HAL

ビッグ・シック ぼくたちの大いなる目ざめのHALのレビュー・感想・評価

4.2
大好きな二人の、大好きな映画です。

ラブコメは映画館で見る必要性をあまり感じず、普段は劇場でみない種類の映画。でも、これだけは待てなかった…。

前半は、クメイルのユーモア炸裂。とても日本の感覚からズレた笑いが多めなので、ジョークのツボがわからないと、ちょっと長く感じてしまうかも。後半は泣くわ爆笑するわの、情緒がおかしくなってエンドロールで泣き続け、劇場を出るまでに涙が乾かないという。困る。

ユーモア溢れる軽いタッチの恋愛モノながら、文化の違い、家族、難病、人種・宗教問題に触れていて、日常に近いところで起きる困難を描いていた。ISISの野次のシーン、こんなことを言われるのかと、胸が締め付けられる。

ドラマSilicon Valleyの出演以来、トークショーゲストとして見かけるようになったクメイル・ナンジアニに、すっかりハマっている。エミリーともたまに一緒に出ていて、本当に素敵な夫婦。クメイルはゲストでも、ホストのような落着きと聡明さで、トークのキレが素晴らしく、いつかアメリカ初のパキスタン系として、自分のトーク番組を持つのではなかろうかと期待している。とにかく笑わせてくれる人。かつて面白くないスタンドアップをしていたとは思えない、今やアメリカトップクラスのコメディアンとなった。
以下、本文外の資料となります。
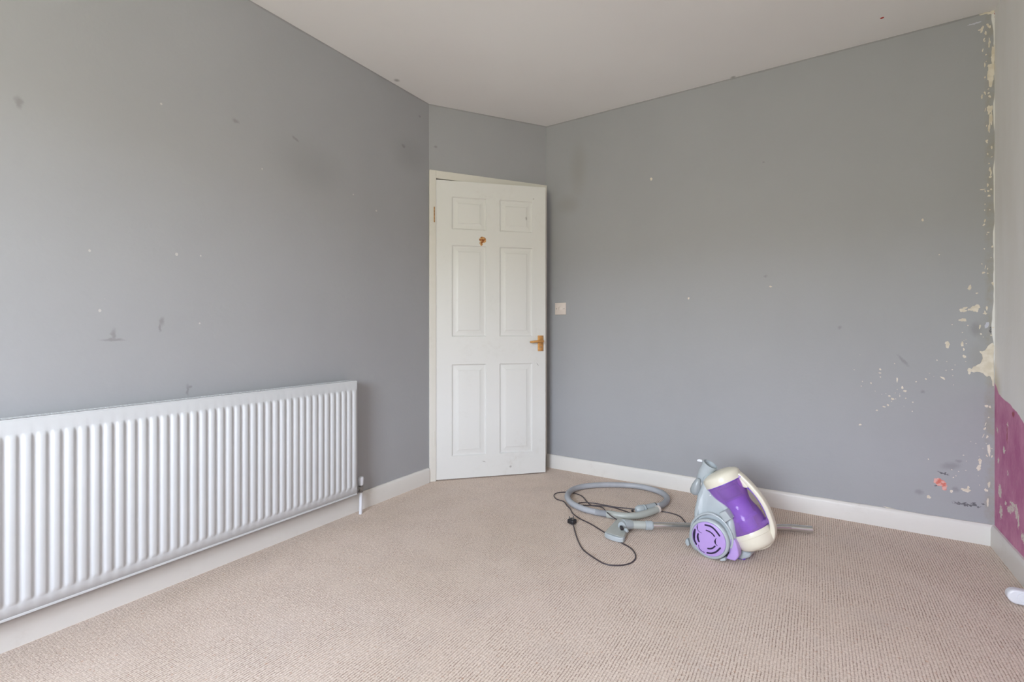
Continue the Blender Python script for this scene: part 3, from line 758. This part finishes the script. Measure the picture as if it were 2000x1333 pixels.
# cream lid and base
bm = bmesh.new(); lathe(bm, [(.002, rt-.004), (.003, rt+.0035), (0, rt+.0045), (-.010, rt+.0045), (-.027, rt+.003), (-.034, rt-.001), (-.040, rt-.010), (-.047, rt-.026), (-.051, rt-.046), (-.053, .001)], bt, ax, 56)
lid = finish('lid', bm, M_CREAM, vac, angle=40); lid['label'] = 'cream lid'
bm = bmesh.new(); lathe(bm, [(BL-.003, rb_-.004), (BL-.004, rb_+.0035), (BL, rb_+.0045), (BL+.016, rb_+.0045), (BL+.017, rb_+.003), (BL+.036, rb_+.002), (BL+.052, rb_-.001), (BL+.062, rb_-.009), (BL+.069, rb_-.024), (BL+.073, rb_-.045), (BL+.074, .001)], bt, ax, 56)
bs = finish('bin_base', bm, M_CREAM, vac, angle=40); bs['label'] = 'cream base cap'
# handle
hpts = [(738,258),(800,312),(890,405),(985,525),(1045,630),(1088,740),(1112,830),(1112,905),(1085,975),(1030,1020),(950,1040)]
hc_ = catmull([V3(*p, YC) for p in hpts], 6)
def bar(bm, pts, wx, wy, r):
    """swept rounded-rectangle bar: half width wx in plane, wy across"""
    n_ = len(pts); rings = []
    for i in range(n_):
        t_ = (pts[min(i+1, n_-1)]-pts[max(i-1, 0)]).normalized(); nn = Vector((-t_.z, 0, t_.x)); yy = Vector((0, 1, 0))
        w_ = wx(i/(n_-1)) if callable(wx) else wx; ring = []
        for cx_, cy_, a0 in ((1, 1, 0), (-1, 1, 90), (-1, -1, 180), (1, -1, 270)):
            for k in range(4):
                a_ = math.radians(a0+30*k); ring.append(bm.verts.new(pts[i]+nn*(cx_*(w_-r)+r*math.cos(a_))+yy*(cy_*(wy-r)+r*math.sin(a_))))
        rings.append(ring)
    for a_, b_ in zip(rings, rings[1:]):
        for k in range(16): bm.faces.new((a_[k], a_[(k+1) % 16], b_[(k+1) % 16], b_[k]))
    bm.faces.new(rings[0]); bm.faces.new(rings[-1])
bm = bmesh.new(); bar(bm, hc_, lambda t_: .0095+.010*max(0, t_-.55)+.004*max(0, .2-t_), .019, .006); hn = finish('handle', bm, M_CREAM, vac, angle=60); hn['label'] = 'cream carrying handle'
bm = bmesh.new(); ip = catmull([V3(*p, YC) for p in ((740,345),(765,372),(830,392),(905,458),(975,552),(1030,655),(1068,745),(1078,790))], 6); bar(bm, ip, .0022, .0165, .001)
hl = finish('handle_lining', bm, M_PUR, hn); hl['label'] = 'thin purple grip lining'
bm = bmesh.new(); pillow(bm, vpoly([(728,300),(742,345),(762,372),(815,398),(850,392),(800,330),(750,290)], YC, 2), YC-.018, YC+.018, .004, 3); finish('handle_root', bm, M_CREAM, vac)
bm = bmesh.new(); pillow(bm, vpoly([(725,272),(752,262),(776,272),(765,290),(738,296)], YC, 2), YC-.024, YC+.024, .004, 3); finish('lid_clip', bm, M_LAV, vac)
bm = bmesh.new(); pillow(bm, vpoly([(1005,745),(1040,735),(1062,720),(1082,770),(1020,800),(985,805)], YC, 2), YC-.03, YC+.03, .005, 3); finish('lower_clip', bm, M_CLEAR, vac)
# grey latch beside the bin
bm = bmesh.new(); pillow(bm, vpoly([(530,678),(600,648),(668,738),(598,780)], .02, 1), .006, .06, .006, 4); finish('bin_latch', bm, M_GPL, vac)
# skirt pieces and feet
bm = bmesh.new(); pillow(bm, vpoly([(655,960),(700,968),(722,1020),(742,1100),(742,1150),(712,1188),(690,1190),(612,1165),(640,1110),(655,1040)], .03, 2), .018, .062, .006, 4)
sk = finish('rear_skirt', bm, M_LAV, vac); sk['label'] = 'lavender skirt behind the wheel'
bm = bmesh.new(); pillow(bm, vpoly([(700,960),(760,1010),(830,1065),(900,1078),(895,1120),(860,1140),(765,1152),(738,1100),(715,1020)], .13, 2), .085, .20, .010, 4)
finish('foot', bm, M_GPL, vac, angle=50)
bm = bmesh.new(); pillow(bm, vpoly([(758,1140),(850,1130),(830,1160),(772,1178)], .13, 2), .09, .19, .004, 3); fp_ = finish('foot_pad', bm, M_PUR, vac)
bm = bmesh.new(); pillow(bm, vpoly([(172,965),(185,952),(200,965),(215,1020),(192,1028),(170,1000)], .05, 2), .035, .06, .004, 3); finish('side_tab', bm, M_GPL, vac)
bm = bmesh.new(); pillow(bm, vpoly([(540,1180),(585,1165),(600,1195),(545,1200)], .01, 2), .004, .03, .003, 3); finish('rear_tab', bm, M_GPL, vac)
bm = bmesh.new(); box(bm, -.03, .07, .03, .19, .012, .06); finish('underside', bm, M_BLACK, vac, smooth=False, bevel=.01)
bm = bmesh.new(); s0 = V3(374, 528, .0); lathe(bm, [(0, .0035), (.002, .002)], (s0.x, .058, s0.z), (0, -1, 0), 10); finish('rivet', bm, M_WPL, vac)

# mains cord: one long loose cord on the carpet; cord coordinates are in the vacuum's own frame
inv = Matrix.Translation((VO.x, VO.y, 0)) @ Matrix.Rotation(math.atan2(E1.y, E1.x), 4, 'Z'); inv = inv.inverted()
def K(cx, cy, h=.0035): return floor_pt(1060+cx/5.553, 880+cy/5.553, h)
cord = [(328,806,.012),(340,842,.008),(347,875),(382,980),(440,1080),(560,1170),(680,1235),(820,1250),(940,1230),(1003,1180),(998,1115),(945,1055),(868,1012),(760,940),(660,885),(520,800),(400,740),(325,685),(300,638),
        (262,600),(226,556),(150,530),(122,492),(148,465),(225,455),(300,458),(370,474),(430,502),(478,556),(530,598),(640,618,.006),(690,668,.03),(735,708,.045),(775,735,.043),(800,752,.040)]
cord2 = [(1000,640),(900,628),(800,618),(640,590),(560,575),(450,566),(392,574),(400,592),(470,598),(640,603),(760,620),(830,640),(900,662),(1010,700),(1130,705),(1230,672),(1290,665),(1400,685),(1490,720),(1555,790),(1600,830)]
def cordpts(lst, n=8): return [inv @ p for p in catmull([K(p[0], p[1], p[2] if len(p) > 2 else .0035) for p in lst], n)]
cp1 = cordpts(cord); cp2 = cordpts(cord2)
cp2[-1] = Vector((-.05, .17, .05))
bm = bmesh.new(); tube(bm, cp1, .0029, 8); tube(bm, cp2, .0029, 8)
cd = finish('power_cord', bm, M_CORD, vac); cd['label'] = 'thin dark mains cord lying in loose loops'
pl = K(318, 800, 0); pl = inv @ pl
pg = bmesh.new(); box(pg, pl.x-.019, pl.x+.019, pl.y-.018, pl.y+.018, .003, .026)
plug = finish('plug', pg, M_BLACK, cd, bevel=.006); plug['label'] = 'black three pin plug, pins up'
pb = bmesh.new()
for dx, dy in ((-.011, -.008), (.011, -.008), (0, .012)): box(pb, pl.x+dx-.0025, pl.x+dx+.0025, pl.y+dy-.0015, pl.y+dy+.0015, .024, .038)
finish('plug_pins', pb, M_SCREW, plug, smooth=False)

# ------------------------------------------------------------------ hose coiled on the carpet
hose = empty('vacuum_hose', K(750, 500, 0)); tag(hose, 'grey ribbed vacuum hose lying in a single large ring on the carpet', 'hose')
HO = K(750, 500, 0)
def HK(cx, cy, h): return K(cx, cy, h)-HO
hp_ = [(712,695,.018),(640,683,.018),(560,668,.018),(430,632,.018),(315,575,.020),(268,505,.024),(300,445,.022),(400,402,.018),(560,380,.018),(800,375,.018),(1000,387,.018),(1150,414,.018),(1290,462,.018),(1350,520,.018),(1325,572,.018),(1265,605,.02),(1205,612,.02)]
hc2 = catmull([HK(*p) for p in hp_], 26)
bm = bmesh.new(); tube(bm, hc2, [.0170 if i % 2 else .0152 for i in range(len(hc2))], 12); finish('hose_tube', bm, M_HOSE, hose, angle=80)
bm = bmesh.new(); gp = catmull([HK(*p) for p in ((700,694,.019),(770,702,.022),(860,712,.024),(960,716,.024),(1060,704,.024),(1160,674,.026),(1245,642,.028))], 6)
tube(bm, gp, [.0195]*8+[.0175]*(len(gp)-8), 20, inner=.003); gr = finish('grip_tube', bm, M_GPL2, hose, angle=50); gr['label'] = 'pale grey bent grip tube'
bm = bmesh.new(); e0, e1 = gp[-2], gp[-1]; dd = (e1-e0).normalized(); tube(bm, [e1-dd*.004, e1+dd*.008], .0195, 22, inner=.0035); finish('end_collar', bm, M_PLATE, gr)
bm = bmesh.new(); tube(bm, [e1-dd*.012, e1-dd*.010], .0145, 16); finish('mouth_shade_disc', bm, M_BLACK, gr)  # flat black disc stands for the shaded inside of the open end
bm = bmesh.new(); q0, q1 = HK(1215, 610, .020), HK(1110, 632, .022); tube(bm, [q0, q0.lerp(q1, .5), q1], .0195, 20); finish('cuff', bm, M_GPL, hose)
bm = bmesh.new(); q2 = HK(1020, 648, .022); dq = (q2-q1); Lq = dq.length
lathe(bm, [(0, .013), (.003, .0215), (.010, .0215), (.012, .018), (.018, .018), (.020, .0225), (Lq*.75, .023), (Lq, .018), (Lq+.006, .010)], q1, dq, 24); cn = finish('connector', bm, M_GPL, hose); cn['label'] = 'stepped grey plug-in connector'
bm = bmesh.new(); tube(bm, [q1-dq.normalized()*.001, q1+dq.normalized()*.004], .0205, 18); finish('connector_seal', bm, M_BLACK, hose)
bm = bmesh.new(); b0 = HK(985, 655, .014); tube(bm, [b0, b0+Vector((-.012, 0, -.002))], .006, 10); finish('connector_button', bm, M_BLACK, hose)
bm = bmesh.new(); tube(bm, [q0+Vector((-.001, 0, 0)), q0+(q0-q1).normalized()*.004], .0205, 18); finish('cuff_ring', bm, M_BLACK, hose)

# ------------------------------------------------------------------ wand with floor head
def Z6(cx, cy, h): return floor_pt(1160+cx/12.12, 960+cy/12.12, h)
wand = empty('vacuum_wand', Z6(600, 900, 0)); tag(wand, 'chrome vacuum wand with grey floor head lying on the carpet behind the vacuum cleaner', 'vacuum wand'); WO = Z6(600, 900, 0)
def W6(cx, cy, h): return Z6(cx, cy, h)-WO
w0 = W6(1385, 812, .030); w1 = floor_pt(1545, 1031.5, .026)-WO; w2 = floor_pt(1586, 1035.5, .026)-WO
bm = bmesh.new(); tube(bm, [w0, w0.lerp(w1, .5), w1], .0160, 24); finish('tube', bm, M_CHROME, wand)
bm = bmesh.new(); tube(bm, [w1-(w2-w1)*.02, w2], .0172, 24, inner=.002); te = finish('tube_end', bm, M_CHROME, wand)
n0, n1, n2 = W6(850, 790, .030), W6(1215, 808, .030), w0
bm = bmesh.new(); tube(bm, [n0, n0.lerp(n1, .12), n0.lerp(n1, .14), n1], [.0215, .0215, .0200, .0200], 24); finish('neck', bm, M_GPL2, wand, angle=30)
bm = bmesh.new(); tube(bm, [n1, n1.lerp(n2, .1), n1.lerp(n2, .9), n2+Vector((.002, 0, 0))], [.0195, .022, .022, .0185], 24); cf = finish('collar', bm, M_GPL, wand, angle=30)
fh = empty('floor_head', (0, 0, 0)); fh.parent = wand
TZ = .034
tl, tr_, nr_, nl = W6(560, 618, TZ), W6(880, 672, TZ), W6(690, 1105, TZ-.006), W6(250, 965, TZ-.006)
bm = bmesh.new()
top = [nl, nr_, tr_, tl]; cen = sum(top, Vector())/4
bot = [Vector((cen.x+(p.x-cen.x)*1.05, cen.y+(p.y-cen.y)*1.04, .004)) for p in top]
tv = [bm.verts.new(p) for p in top]; bv = [bm.verts.new(p) for p in bot]
bm.faces.new(tv); bm.faces.new(bv)
for i in range(4): bm.faces.new((tv[i], tv[(i+1) % 4], bv[(i+1) % 4], bv[i]))
finish('head_shell', bm, M_GPL2, fh, bevel=.006, seg=3)
bm = bmesh.new()     # paler end cap on the near end
edge = (nr_-nl); out_ = Vector((edge.y, -edge.x, 0)).normalized(); 
if out_.y > 0: out_ = -out_
a0, a1 = nl+Vector((0,0,-.001)), nr_+Vector((0,0,-.001))
pts = []
for t_, bl in ((0, 0), (.15, .010), (.5, .014), (.85, .010), (1, 0)): pts.append((a0.lerp(a1, t_)+out_*bl))
tv = [bm.verts.new(p) for p in pts]+[bm.verts.new(p-out_*.02) for p in (a1, a0)]
bv = [bm.verts.new((p.x, p.y, .004)) for p in pts]+[bm.verts.new(((p-out_*.02).x, (p-out_*.02).y, .004)) for p in (a1, a0)]
bm.faces.new(tv); bm.faces.new(bv)
for i in range(7): bm.faces.new((tv[i], tv[(i+1) % 7], bv[(i+1) % 7], bv[i]))
ec = finish('end_cap', bm, M_GPL, fh, bevel=.004, seg=3); ec['label'] = 'paler rounded end cap'
bm = bmesh.new(); s_a, s_b = W6(690, 790, TZ+.006), W6(870, 790, .031)
tube(bm, [s_a, s_a.lerp(s_b, .4), s_b], [.0235, .0245, .0225], 24); lathe(bm, [(-.024, .016), (-.02, .02), (.02, .02), (.024, .016)], s_a, (tl-nl), 20); finish('swivel_joint', bm, M_GPL, fh, angle=40)
bm = bmesh.new(); p_ = W6(655, 840, TZ+.018); box(bm, p_.x-.008, p_.x+.006, p_.y-.016, p_.y+.010, p_.z-.012, p_.z+.002); sl = finish('swivel_slot', bm, M_BLACK, fh, smooth=False, bevel=.002)
bm = bmesh.new(); p_ = W6(720, 900, TZ+.004); q_ = W6(800, 960, TZ+.002); pillow_pts = None
tube(bm, [p_, p_.lerp(q_, .5)+Vector((0, 0, .003)), q_], [.007, .009, .006], 14); pd = finish('pedal', bm, M_GPL, fh)
bm = bmesh.new(); box(bm, cen.x-.02, cen.x+.02, cen.y-.03, cen.y+.03, .0, .006); finish('brush_strip', bm, M_BLACK, fh, smooth=False)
ご両親の9.11のシーンも実際の話ではなく(泣くほど笑ったけど)、エミリーが倒れる前の二人の真剣度も脚色しているようだけど、かなりの部分、事実に基づいて作っている。
インタビューではそれら全部さらけ出してるので、さらに好感が持ててしまう。

エミリー(本物の方)が、「私は最初の結婚で、自分の弱さをさらけだせなかった。相手が逃げると思って。クメイルは私が病気になっても逃げ出さなかったし、私は弱くてもいいんだと思えた」と語ってたのが印象的。

二人はこの物語の三ヶ月後に結婚している。インタビューで語る結婚に至るまでや、結婚式の話も面白かったので、映像化してほしいなぁ…。